The red state 'brain drain' is well underway -- here's why [View all]


The New Republic's Timothy Noah, in an article published on November 22, emphasizes that the "brain drain" from red states isn't something that may or may not happen in the future — it's already underway.

"Republican-dominated states are pushing out young professionals by enacting extremist conservative policies," Noah reports. "Abortion restrictions are the most sweeping example, but state laws restricting everything from academic tenure to transgender health care to the teaching of 'divisive concepts' about race are making these states uncongenial to knowledge workers."

Noah continues, "The precise effect of all this on the brain drain is hard to tease out from migration statistics because the Dobbs decision is still fairly new, and because red states were bleeding college graduates even before the culture war heated up.

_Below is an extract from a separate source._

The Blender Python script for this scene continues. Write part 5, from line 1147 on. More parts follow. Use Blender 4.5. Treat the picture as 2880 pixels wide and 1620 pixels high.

The only red state that brings in more college graduates than it sends elsewhere is Texas, but the evidence is everywhere that hard-right social policies in red states are making this dynamic worse."

Noah cites specific examples, including doctors Kate Arnold and Caroline Flint — a same-sex married couple who left deep red Oklahoma and moved to Washington, D.C. to get away from Republican anti-abortion and anti-contraception activities as well as book bans in their former state.


I read the long version at The New Republic, but snipped from this link, which summarizes the article.

If you have time, though, TNR's article is definitely worth the time as it covers so much of "how we got here": Example from TNR:


That changed with the 2010 election. In a historic realignment largely unrecognized at the time, the GOP won a majority of governorships and legislative chambers. Today, Republicans control a 52 percent majority of governorships and a 57 percent majority of state legislative bodies, and in 22 states Republicans enjoy a “trifecta,” meaning they control the governorship and both legislative chambers (or, in the case of Nebraska, a unicameral legislature). At the time Dobbs was handed down, Republicans enjoyed even greater reach, with trifectas in 23 states.


The article then goes on to tell how Trump has chased out any academic or educated leanings from the populace:


But with the arrival of Donald Trump, college graduates left the Republican fold for the foreseeable future. Trump dropped the Republican share to 44 percent in 2016 and 43 percent in 2020. If Trump wins the nomination in 2024, the GOP’s share of college voters could drop below 40, and I don’t see any of Trump’s challengers for the Republican nomination doing much better. It isn’t clear they even want to, because today’s GOP sees college graduates as the enemy.